I stayed up until past 10 PM, hypnotized by Nyiragongo with her lava lake.  Innocent was attentive and helpful.  He was also clearly concerned that none of us fall into the crater as had happened to one visitor back in 2007.  She apparently had tried to climb down a ways and had fallen to the first shelf, where she died of fumes and perhaps injuries sustained in her fall.  While I wanted to get as close to the edge as practical, I had no desire to push the limits here.  The viewing at night was fantastic, in a literal sense.   With clear skies and a full moon rising above the sharp edges of the crater rim, the red circle of boiling lava provided an unparalleled show. Sometimes the turbulence would result in a “breach” of the “fence” or wall defining the boundaries of the lake.  Once a huge river of lava poured over the wall.  Viewed through binoculars it appeared like a red-orange stream with irregular chunks of semi-cooled rock tossed about like driftwood as the liquid flowed over the edge.  It reminded me of watching a waterfall or a whitewater river, but with a dramatic difference.

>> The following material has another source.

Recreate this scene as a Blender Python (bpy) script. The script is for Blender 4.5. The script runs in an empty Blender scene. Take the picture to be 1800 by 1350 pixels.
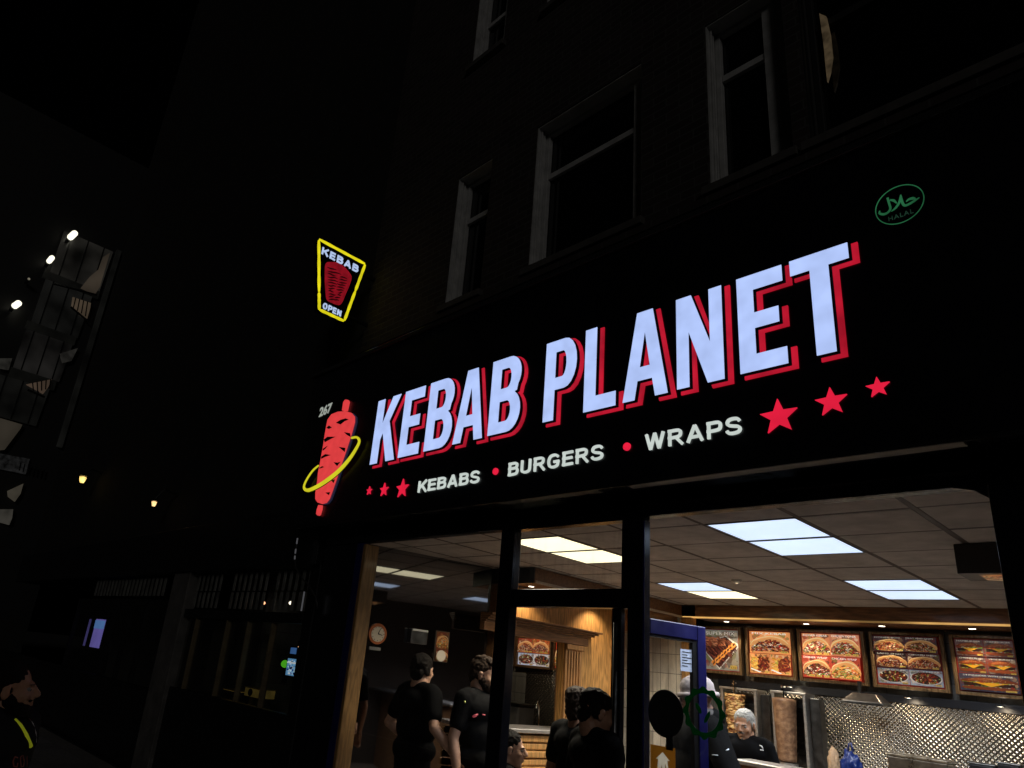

Innocent introduced a Congolese volcanologist stationed at the permanent research tent on Nyiragongo’s summit.  We visited for nearly an hour, and he shared how they study the volcano and can predict from which fissures in the surrounding landscape the next flow of lava may emerge, with even a week or two’s notice.  In 2002 the lava came out of the ground miles away from the volcano, right in Goma itself.  The river of lava flowed into Lake Kivu but relatively little of the lava actually ended up in the lake, which was a real plus. If enough of the molten rock had gone into the lake it could have triggered a catastrophic upwelling of methane and killed tens of thousands of people instantly.  That could still happen anytime, even without lava flowing into the lake.  Simple earthquakes near or under the lake could produce the same dire outcome.  That will be something to think about when I go to sleep tomorrow night in Gisenyi.